How can you be upset because a man decides to sit during the National Anthem? His defiance is definitely not on the same level as Ali. The GOAT could have seen jail time for his decision to sit out of the war, while Kaepernick’s only “legal” consequences is well… um….. nothing. On the scale of unpatriotic ness I think avoiding the war is probably an 8.5 while sitting down during the National Anthem is somewhere around 4.75. Which leads me to conclude that many of the people who praised Ali after his death, who are now bashing Kaep would have probably tried to lynch Ali back in the 60s. Just my guess.

But I accept that, especially during the current climate of the United States. America means different things to different people. However, I am perplexed by the opinions of  some African Americans out there. Victor Cruz stated:

“I think, personally, the flag is the flag. Regardless of how you feel about the things that are going on in America today and the things that are going on across the world with gun violence and things like that. You’ve got to respect the flag and stand up with your teammates. It’s bigger than just you, in my opinion. I think you go up there. You’re with your team, and you pledge your allegiance to the flag and the national anthem as a team, and then you go about your business, whatever your beliefs are. Colin is his own man. He decided to sit down and sit out and that’s his prerogative. But from a personal standpoint, I think you have to stand out there with your team and understand that this is a game and understand that what’s going on in the country.”

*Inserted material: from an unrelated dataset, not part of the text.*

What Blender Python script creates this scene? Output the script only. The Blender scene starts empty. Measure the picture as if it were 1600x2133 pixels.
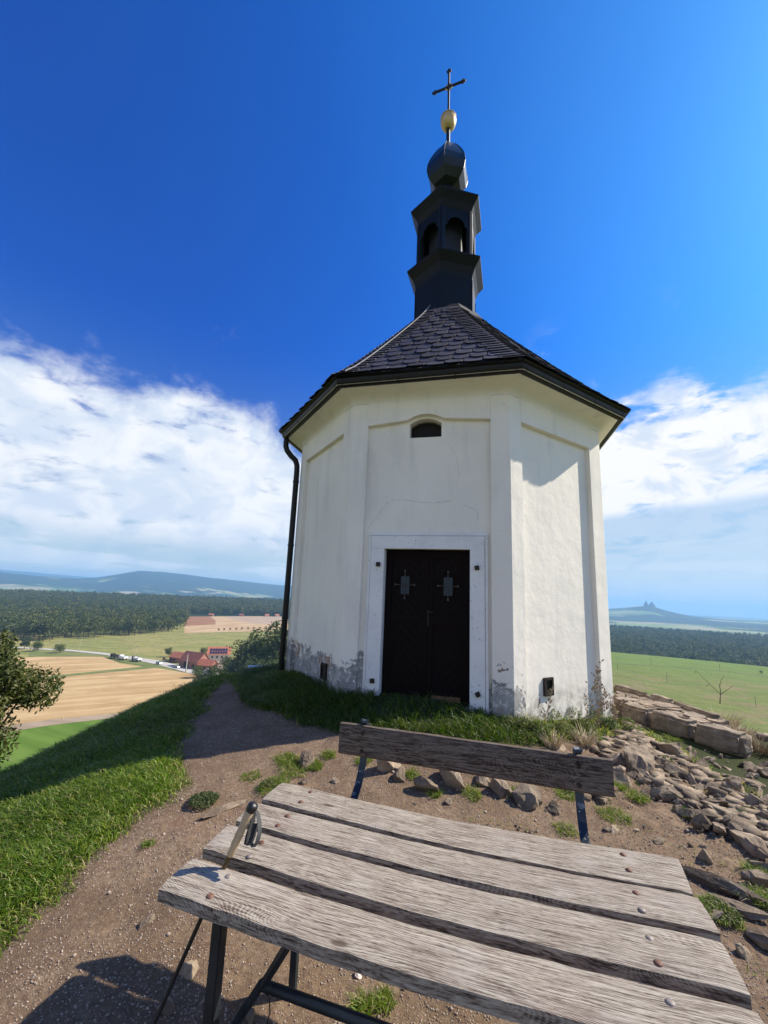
import bpy, bmesh, math, random
import numpy as np
from mathutils import Vector, Matrix, noise as mnoise
R = math.radians
sc = bpy.context.scene
random.seed(7)
rng = np.random.default_rng(11)

# ------------------------------------------------------------------ camera
FPX, PPY = 844.4, 1097.06            # focal length and principal row of the 1600x2133 photograph
PITCH, ROLL = R(10.1056), R(2.3116)
FW = np.array([0, math.cos(PITCH), math.sin(PITCH)])
_r = np.array([1., 0, 0]); _u = np.cross(_r, FW)
RT = _r * math.cos(ROLL) + _u * math.sin(ROLL)
UP = -_r * math.sin(ROLL) + _u * math.cos(ROLL)
cd = bpy.data.cameras.new('camera'); cam = bpy.data.objects.new('camera', cd)
sc.collection.objects.link(cam); sc.camera = cam
cam.matrix_world = Matrix(((RT[0], UP[0], -FW[0], 0), (RT[1], UP[1], -FW[1], 0), (RT[2], UP[2], -FW[2], 0), (0, 0, 0, 1)))
cd.sensor_fit = 'HORIZONTAL'; cd.sensor_width = 36; cd.lens = FPX / 1600 * 36
cd.shift_y = (PPY - 1066.5) / 1600
cd.clip_start = 0.05; cd.clip_end = 60000

def ray(x, y): return FW + RT * (x - 800) / FPX - UP * (y - PPY) / FPX
def onz(x, y, z): v = ray(x, y); return v * z / v[2]
def atd(x, y, d): v = ray(x, y); return v * d / math.hypot(v[0], v[1])
def proj(P):
    P = np.atleast_2d(P); d = P @ FW
    return np.stack([800 + FPX * (P @ RT) / d, PPY - FPX * (P @ UP) / d, d], -1)

# ------------------------------------------------------------------ sun, sky, exposure
SUN_AZ, SUN_EL = R(76.5), R(41.0)
SUN_STRENGTH, SKY_STRENGTH, EXPOSURE = 5.0, 0.085, 0.72
HAZE = 1.5e-4
sd = np.array([math.sin(SUN_AZ) * math.cos(SUN_EL), math.cos(SUN_AZ) * math.cos(SUN_EL), math.sin(SUN_EL)])
sl = bpy.data.lights.new('sun', 'SUN'); sl.energy = SUN_STRENGTH; sl.angle = R(0.53); sl.color = (1.0, 0.915, 0.77)
so = bpy.data.objects.new('sun', sl); sc.collection.objects.link(so)
so.rotation_euler = Vector(sd).to_track_quat('Z', 'Y').to_euler()
sc.view_settings.view_transform = 'Standard'; sc.view_settings.look = 'None'
sc.view_settings.gamma = 1; sc.view_settings.use_curve_mapping = False
sc.view_settings.exposure = EXPOSURE

class NT:
    """small helper to wire nodes"""
    def __init__(s, tree): s.t = tree; s.n = tree.nodes; s.l = tree.links
    def new(s, kind, **kw):
        n = s.n.new(kind)
        for k, v in kw.items():
            if k == 'inp':
                for kk, vv in v.items():
                    if isinstance(vv, bpy.types.NodeSocket): s.l.new(vv, n.inputs[kk])
                    else: n.inputs[kk].default_value = vv
            else: setattr(n, k, v)
        return n
    def math(s, op, a, b=None, c=None, clamp=False):
        n = s.n.new('ShaderNodeMath'); n.operation = op; n.use_clamp = clamp
        for i, v in enumerate((a, b, c)):
            if v is None: continue
            if isinstance(v, bpy.types.NodeSocket): s.l.new(v, n.inputs[i])
            else: n.inputs[i].default_value = v
        return n.outputs[0]
    def vmath(s, op, a, b=None):
        n = s.n.new('ShaderNodeVectorMath'); n.operation = op
        for i, v in enumerate((a, b)):
            if v is None: continue
            if isinstance(v, bpy.types.NodeSocket): s.l.new(v, n.inputs[i])
            else: n.inputs[i].default_value = v
        return n.outputs[0]
    def noise(s, vec, scale, detail=4, rough=.55, dist=0.0, out=0):
        n = s.n.new('ShaderNodeTexNoise')
        if vec is not None: s.l.new(vec, n.inputs['Vector'])
        n.inputs['Scale'].default_value = scale; n.inputs['Detail'].default_value = detail
        n.inputs['Roughness'].default_value = rough; n.inputs['Distortion'].default_value = dist
        return n.outputs[out]
    def step(s, v, lo, hi, a=0., b=1.):
        n = s.n.new('ShaderNodeMapRange'); n.interpolation_type = 'SMOOTHSTEP'
        for k, x in (('Value', v), ('From Min', lo), ('From Max', hi), ('To Min', a), ('To Max', b)):
            if isinstance(x, bpy.types.NodeSocket): s.l.new(x, n.inputs[k])
            else: n.inputs[k].default_value = x
        return n.outputs[0]
    def ramp(s, v, stops, interp='LINEAR'):
        n = s.n.new('ShaderNodeValToRGB'); s.l.new(v, n.inputs[0]); cr = n.color_ramp; cr.interpolation = interp
        while len(cr.elements) < len(stops): cr.elements.new(.5)
        for e, (p, c) in zip(cr.elements, stops):
            e.position = p; e.color = (c[0], c[1], c[2], 1) if not isinstance(c, (int, float)) else (c, c, c, 1)
        return n.outputs[0]
    def mix(s, f, a, b, mode='MIX'):
        n = s.n.new('ShaderNodeMix'); n.data_type = 'RGBA'; n.blend_type = mode; n.clamp_factor = True
        for i, v in ((0, f), (6, a), (7, b)):
            if isinstance(v, bpy.types.NodeSocket): s.l.new(v, n.inputs[i])
            elif i == 0: n.inputs[0].default_value = v
            else: n.inputs[i].default_value = (*v, 1) if len(v) == 3 else v
        return n.outputs[2]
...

While another African American chimed in. Dorian Majied, an Army Ranger veteran who served in Iraq stated;

“I understand Kaepernick’s intention, however I disagree with his means. His NBA counterparts protested the same ideas in a way that neither hurt the country, nor ignored the ideals that people of color have fought and died which; ideals represented by the symbolism of the American Flag and words of the National Anthem.

As a member of a national organization, reaping the benefits of a country that apparently oppresses people who look like him, his argument is thin on a personal level.

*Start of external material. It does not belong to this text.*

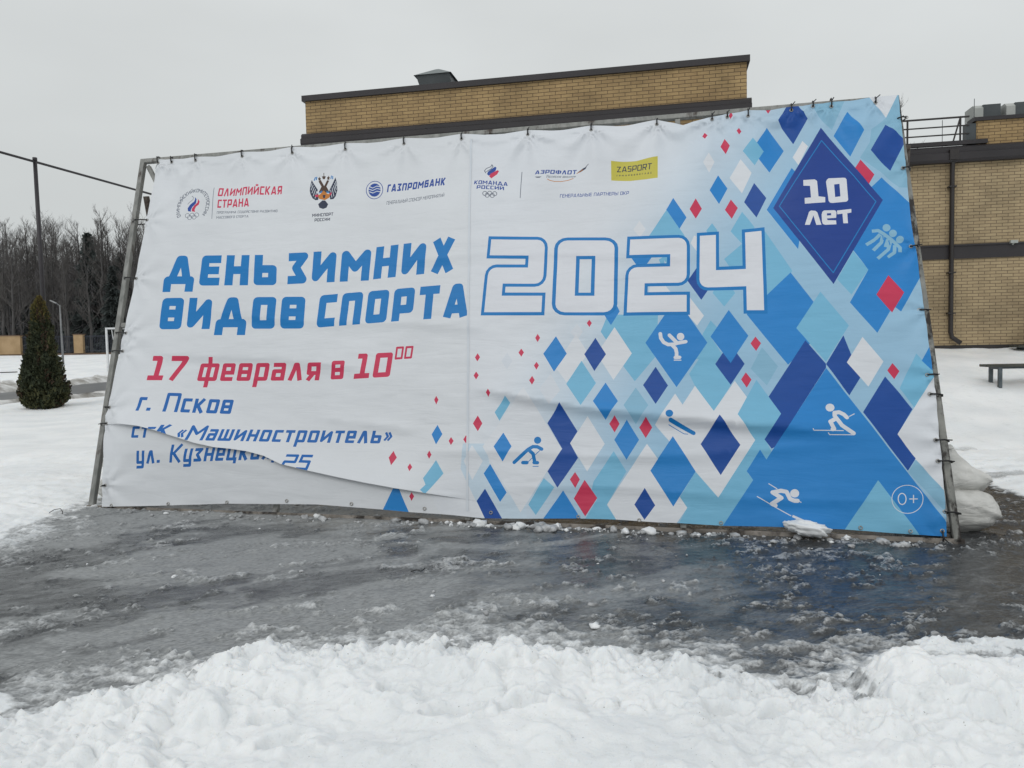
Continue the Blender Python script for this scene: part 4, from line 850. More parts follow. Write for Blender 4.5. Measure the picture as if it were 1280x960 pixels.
w = MB(); frus(w, vx-0.03, vy, 0.46, 0.48, 8.052, 0.04, 0.04, 8.31); w.build('vent_lid', M['vent'], vent)
# lower wing, set back : its front plane passes 3.7 m behind the block
wx, wy = 5.20, 3.71                               # downpipe position in local coordinates
w = MB(); w.box(0.05, wx + 14, wy, wy + 9, -0.5, 5.92); B('wing_wall', w, M['brick_wing'])
w = MB(); w.prism([(wy-0.16, 5.90), (wy-0.20, 5.96), (wy-0.20, 6.12), (wy-0.12, 6.15), (wy-0.12, 6.26), (wy-0.02, 6.32), (wy+9.1, 6.32), (wy+9.1, 5.90)], 0.13, wx + 14.2)
B('eaves_fascia', w, M['fascia'])
w = MB(); w.box(0.06, wx - 0.01 + 14, wy - 0.035, wy - 0.003, 3.56, 3.89); w.box(0.06, wx + 14, wy - 0.06, wy - 0.003, 3.87, 3.91); B('string_course', w, M['fascia'])
w = MB(); w.box(0.06, wx + 14, wy - 0.03, wy - 0.003, 0.2, 1.42); B('plinth', w, M['pipe'])
# raised parapet at the right part of the wing
w = MB(); w.box(wx + 0.58, wx + 14, wy + 0.05, wy + 0.40, 6.25, 6.93); B('parapet', w, M['brick_tower'])
w = MB(); w.prism([(wy, 6.90), (wy, 6.99), (wy+0.12, 7.01), (wy+0.46, 7.01), (wy+0.46, 6.90)], wx + 0.52, wx + 14.1); B('parapet_cap', w, M['fascia'])
w = MB(); w.box(wx + 0.36, wx + 0.575, wy + 0.06, wy + 0.30, 6.3, 6.86); B('parapet_flashing', w, M['vent_dark'])
w = MB(); w.box(0.2, wx + 0.80, wy - 0.06, wy + 0.04, 6.34, 6.44); B('roof_edge', w, M['fascia'])
for i, (x0, x1) in enumerate(((0.70, 1.30), (1.42, 2.05))):
    w = MB(); w.box(wx + x0 + 0.20, wx + x1, wy + 0.52, wy + 1.1, 6.3, 7.42); u = B('vent_box', w, M['vent_dark'])
    w = MB(); w.prism([(wy + 0.50, 6.3), (wy + 0.50, 7.34), (wy + 0.62, 7.43), (wy + 1.12, 7.43), (wy + 1.12, 6.3)], wx + x0, wx + x0 + 0.20); w.build('vent_hood', M['vent_pale'], u)
# downpipe with hopper and kicked foot
w = MB()
w.tube([(wx, wy - 0.12, 6.02), (wx, wy - 0.12, 5.86), (wx, wy - 0.10, 5.7), (wx, wy - 0.10, 1.75), (wx + 0.03, wy - 0.11, 1.62), (wx + 0.20, wy - 0.20, 1.47)], 0.054, 10)
dp = B('downpipe', w, M['pipe'], smooth=True)
w = MB(); w.box(wx - 0.10, wx + 0.10, wy - 0.24, wy - 0.13, 5.95, 6.2); w.build('hopper', M['pipe'], dp)
for z in (5.3, 3.2, 2.2):
    w = MB(); w.box(wx - 0.085, wx + 0.085, wy - 0.175, wy - 0.004, z, z + 0.035); w.build('bracket', M['pipe'], dp)
# roof railing
w = MB()
for z in (7.03, 6.82, 6.62): w.tube([(0.3, wy + 0.05, z), (wx + 0.42, wy + 0.05, z)], 0.018 if z < 7 else 0.024, 6)
rl = B('roof_railing', w, M['pipe'])
for x in (0.35, 1.6, 2.9, 4.22, 5.42):
    w = MB(); w.tube([(x, wy + 0.05, 6.4), (x, wy + 0.05, 7.05)], 0.024, 6); w.build('post', M['pipe'], rl)
w = MB(); w.tube([(wx + 0.22, wy + 0.05, 7.03), (wx + 0.05, wy + 0.05, 6.4)], 0.02, 6); w.build('stay', M['pipe'], rl)
for rx_, z0_, z1_ in ((-0.1, 6.3, 7.05), (0.62, 6.9, 7.52)):
    w = MB(); w.tube([(wx + rx_, wy + 0.3, z0_), (wx + rx_, wy + 0.3, z1_)], 0.008, 5); B('lightning_rod', w, M['vent_dark'])
w = MB(); w.box(wx + 1.30, wx + 1.46, wy - 0.14, wy - 0.062, 3.88, 3.95); w.bar((wx+1.38, wy-0.10, 3.91), (wx+1.38, wy-0.03, 3.86), 0.04, 0.04); B('wall_lamp', w, M['vent_pale'])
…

Doing what Dwayne Wade and company did at a game opener to support BLM, or making a public verbal statement as Carmelo Anthony did, or even a written statement as Michael Jordan did are all more appropriate acts of protest.

He could write his congressman, he could petition, he could picket, he could join the service and actually fight for the rights he seems to think are not offered to him; his sitting through the National Anthem was a lazy lack of will and brain power.”

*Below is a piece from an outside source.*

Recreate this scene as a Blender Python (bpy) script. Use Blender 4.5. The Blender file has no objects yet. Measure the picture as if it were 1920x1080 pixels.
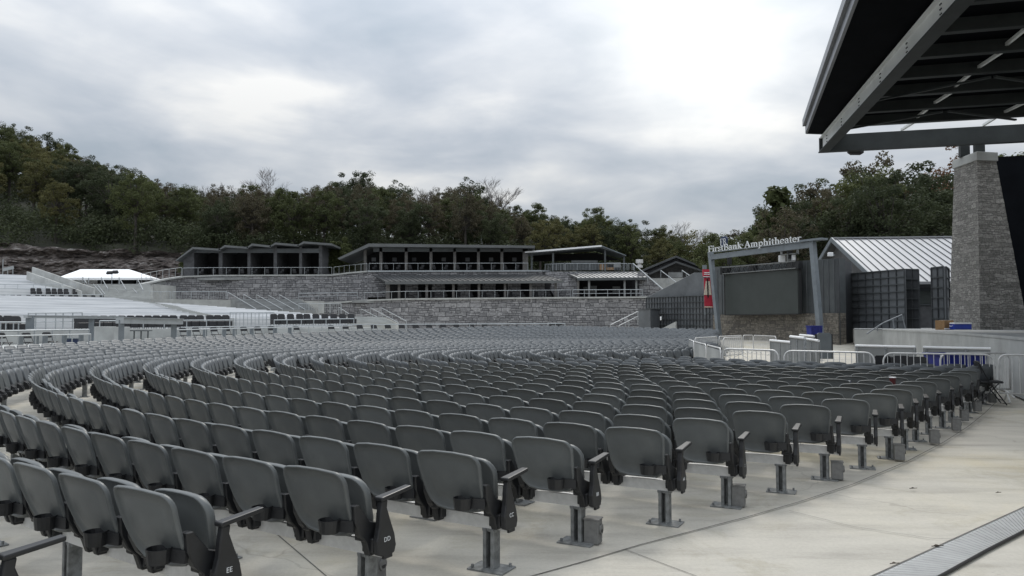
import bpy, math, random
import numpy as np
from mathutils import Vector, Matrix

R = math.radians
sc = bpy.context.scene
col = sc.collection
# ------------------------------------------------------------------ camera
F_PX, EYE, VH = 1452.0, 1.637, 606.0          # focal length in photo pixels, eye height, horizon row
PIT = math.atan((VH - 540) / F_PX)
cam_d = bpy.data.cameras.new("camera")
cam = bpy.data.objects.new("camera", cam_d)
col.objects.link(cam)
cam.location = (0, 0, EYE)
cam.rotation_euler = (math.pi / 2 + PIT, 0, 0)
cam_d.sensor_width = 36
cam_d.lens = 36 * F_PX / 1920
cam_d.clip_end = 4000
cam_d.clip_start = 0.05
sc.camera = cam
sc.view_settings.view_transform = 'Standard'
sc.view_settings.look = 'None'
sc.view_settings.exposure = 0.12
sc.view_settings.gamma = 1
sc.cycles.use_denoising = True
sc.cycles.max_bounces = 6
sc.cycles.transparent_max_bounces = 8
# ------------------------------------------------------------------ world: overcast sky
SUN_EL, SUN_AZ = R(48), R(14)                 # azimuth measured from +Y towards +X
w = bpy.data.worlds.new("World")
sc.world = w
w.use_nodes = True
nt = w.node_tree
nt.nodes.clear()


def N(t, kind, **kw):
    n = t.nodes.new(kind)
    for k, v in kw.items():
        if k.startswith('i_'):
            n.inputs[k[2:].replace('_', ' ')].default_value = v
        else:
            setattr(n, k, v)
    return n


def L(t, a, b):
    t.links.new(a, b)


def vmath(t, op, a, b=None):
    n = t.nodes.new('ShaderNodeVectorMath'); n.operation = op
    for i, x in enumerate((a, b)):
        if x is None: continue
        if isinstance(x, (tuple, list)): n.inputs[i].default_value = x
        else: L(t, x, n.inputs[i])
    return n


def smath(t, op, a, b=None, clamp=False):
    n = t.nodes.new('ShaderNodeMath'); n.operation = op; n.use_clamp = clamp
    for i, x in enumerate((a, b)):
        if x is None: continue
        if isinstance(x, (int, float)): n.inputs[i].default_value = x
        else: L(t, x, n.inputs[i])
    return n.outputs[0]


def ramp(t, fac, stops, interp='LINEAR'):
    n = t.nodes.new('ShaderNodeValToRGB')
    n.color_ramp.interpolation = interp
    e = n.color_ramp.elements
    while len(e) < len(stops): e.new(0.5)
    for k, (p, c) in enumerate(stops):
        e[k].position = p
        e[k].color = (c[0], c[1], c[2], 1) if isinstance(c, (tuple, list)) else (c, c, c, 1)
    L(t, fac, n.inputs[0])
    return n.outputs[0]


def mixc(t, fac, a, b, blend='MIX'):
    n = t.nodes.new('ShaderNodeMix'); n.data_type = 'RGBA'; n.blend_type = blend
    for i, x in ((0, fac), (6, a), (7, b)):
        if isinstance(x, (int, float)): n.inputs[i].default_value = x
        elif isinstance(x, (tuple, list)): n.inputs[i].default_value = (x[0], x[1], x[2], 1)
        else: L(t, x, n.inputs[i])
    return n.outputs[2]


sky = N(nt, 'ShaderNodeTexSky', sky_type='NISHITA', sun_disc=False)
sky.sun_elevation = SUN_EL; sky.sun_rotation = SUN_AZ
bg_sky = N(nt, 'ShaderNodeBackground'); L(nt, sky.outputs[0], bg_sky.inputs[0]); bg_sky.inputs[1].default_value = 0.1
tc = N(nt, 'ShaderNodeTexCoord')
dirn = vmath(nt, 'NORMALIZE', tc.outputs['Generated']).outputs[0]
sx = N(nt, 'ShaderNodeSeparateXYZ'); L(nt, dirn, sx.inputs[0])
dz = smath(nt, 'ADD', smath(nt, 'MAXIMUM', sx.outputs[2], 0.0), 0.20)
cx_ = smath(nt, 'DIVIDE', sx.outputs[0], dz); cy_ = smath(nt, 'DIVIDE', sx.outputs[1], dz)
cb = N(nt, 'ShaderNodeCombineXYZ'); L(nt, cx_, cb.inputs[0]); L(nt, cy_, cb.inputs[1]); cb.inputs[2].default_value = 5.4
n1 = N(nt, 'ShaderNodeTexNoise', i_Scale=1.25, i_Detail=5.0, i_Roughness=0.5, i_Distortion=0.5); L(nt, cb.outputs[0], n1.inputs['Vector'])
n2 = N(nt, 'ShaderNodeTexNoise', i_Scale=2.8, i_Detail=5.0, i_Roughness=0.5, i_Distortion=0.3); L(nt, cb.outputs[0], n2.inputs['Vector'])
cl = smath(nt, 'ADD', smath(nt, 'MULTIPLY', n1.outputs[0], 0.62), smath(nt, 'MULTIPLY', n2.outputs[0], 0.38))
base = ramp(nt, cl, [(0.37, (0.29, 0.33, 0.375)), (0.46, (0.365, 0.395, 0.435)), (0.54, (0.455, 0.475, 0.50)), (0.64, (0.61, 0.61, 0.60))])
# brighter towards the hidden sun and towards the zenith
gd = Vector(((1330 - 960) / F_PX, 1, (VH - 10) / F_PX)).normalized()
gdot = vmath(nt, 'DOT_PRODUCT', dirn, tuple(gd)).outputs['Value']
glow = smath(nt, 'POWER', smath(nt, 'MAXIMUM', gdot, 0.0), 110.0)
glow = smath(nt, 'MULTIPLY', glow, smath(nt, 'MULTIPLY', cl, 1.25))
zen = smath(nt, 'POWER', smath(nt, 'MAXIMUM', sx.outputs[2], 0.0), 1.6)
gain = smath(nt, 'ADD', smath(nt, 'ADD', 0.98, smath(nt, 'MULTIPLY', glow, 0.45)), smath(nt, 'MULTIPLY', zen, 3.8))
warm = mixc(nt, smath(nt, 'MINIMUM', glow, 0.8), base, (0.84, 0.83, 0.78))
bg_c = N(nt, 'ShaderNodeBackground'); L(nt, warm, bg_c.inputs[0]); L(nt, gain, bg_c.inputs[1])
mx = N(nt, 'ShaderNodeMixShader'); mx.inputs[0].default_value = 0.93
L(nt, bg_sky.outputs[0], mx.inputs[1]); L(nt, bg_c.outputs[0], mx.inputs[2])
wo = N(nt, 'ShaderNodeOutputWorld'); L(nt, mx.outputs[0], wo.inputs[0])
# ------------------------------------------------------------------ sun (behind cloud: wide and weak)
sd = bpy.data.lights.new("sun", 'SUN'); sd.energy = 1.4; sd.angle = R(14); sd.color = (1.0, 0.95, 0.87)
sun = bpy.data.objects.new("sun", sd); col.objects.link(sun)
sv = Vector((math.sin(SUN_AZ) * math.cos(SUN_EL), math.cos(SUN_AZ) * math.cos(SUN_EL), math.sin(SUN_EL)))
sun.rotation_euler = sv.to_track_quat('Z', 'Y').to_euler()
sun.location = (0, 0, 60)

# ------------------------------------------------------------------ picture <-> place
CP, SP = math.cos(PIT), math.sin(PIT)


def W(u, v, Y):
    a = (540 - v) / F_PX
    k = Y / (CP - a * SP)
    return Vector(((u - 960) / F_PX * k, Y, EYE + (SP + a * CP) * k))


def G(u, v, z=0.0):
    a = (540 - v) / F_PX
    dz_ = SP + a * CP
    k = (z - EYE) / dz_
    return Vector(((u - 960) / F_PX * k, (CP - a * SP) * k, z))


def onl(u, P, Q, v=None):
    """point of the upright plane through plan points P,Q seen in column u (and row v)"""
    v0 = 540 if v is None else v
    a = (540 - v0) / F_PX
    dx, dy = (u - 960) / F_PX, CP - a * SP
    ex, ey = Q[0] - P[0], Q[1] - P[1]
    k = (P[0] * ey - P[1] * ex) / (dx * ey - dy * ex)
    return Vector((dx * k, dy * k, EYE + (SP + a * CP) * k))


def px(P):
    y, z = P[1], P[2] - EYE
    Y = y * CP + z * SP; Z = -y * SP + z * CP
    return 960 + F_PX * P[0] / Y, 540 - F_PX * Z / Y, Y


# ------------------------------------------------------------------ objects
ORG = {}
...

To refuse to stand for the National Anthem is his right as an American, and I support that right, however I do not agree with that action.

There are a myriad of other ways to conduct social protest for people of color, that don’t, whether by intent or otherwise, ignore the American principles that have given rise to extreme integration within a single American generation.

My father was born without the right to vote and in one generation I’ve been blessed to lead amongst the world’s greatest fighting force.”

“To disrespect the country that has afforded him the opportunities and fortunes he acquired is only made more offensive by the fact that his life is the personification of the ideals I see in the American flag and National Anthem: a biracial child, raised by white parents, and who has accomplished much despite his “oppression.” In how many more nations around the world can a story like that come to fruition?

He made valid points, I’m not ignoring that there are still issues with race in America. However, he is ignoring the positive ideals of America that every colored person who has ever served, fought–while some died–for, by refusing to stand. Proper action is exactly that, action, not the inaction of not standing because he couldn’t think of a better way to protest.”

All of this, in my opinion, reads like House Negro speech. A few weeks ago in Milwaukee, the youth decided to riot, tear up, and burn down a few buildings. They, in turn, were chastised for their method to protest what they felt was wrong with the system. Now we have a person who decided to take a more peaceful stance on a national stage and he is still wrong by some folks standards. Damn. What are we supposed to do?


Memo to Black folks, be prepared to see many other signs of protest that you won’t agree with. I praised Melo, Wade, Chris Paul, and LeBron for their call to athletes to become “woke”. I praised New York Liberty and Indiana Fever for their media “blackout” this summer. And how I praise Colin Kaepernick for his refusal to play nice.

To those of you who are trying to minimize Kaep please remember that while he won’t face jail time for his sit down, he can and most likely will be blackballed by the NFL. White Privilege doesn’t view Black folks upsetting the system too kindly. So the least we can do as African Americans is support him and the number of another protest that are HOPEFULLY coming down the pipe.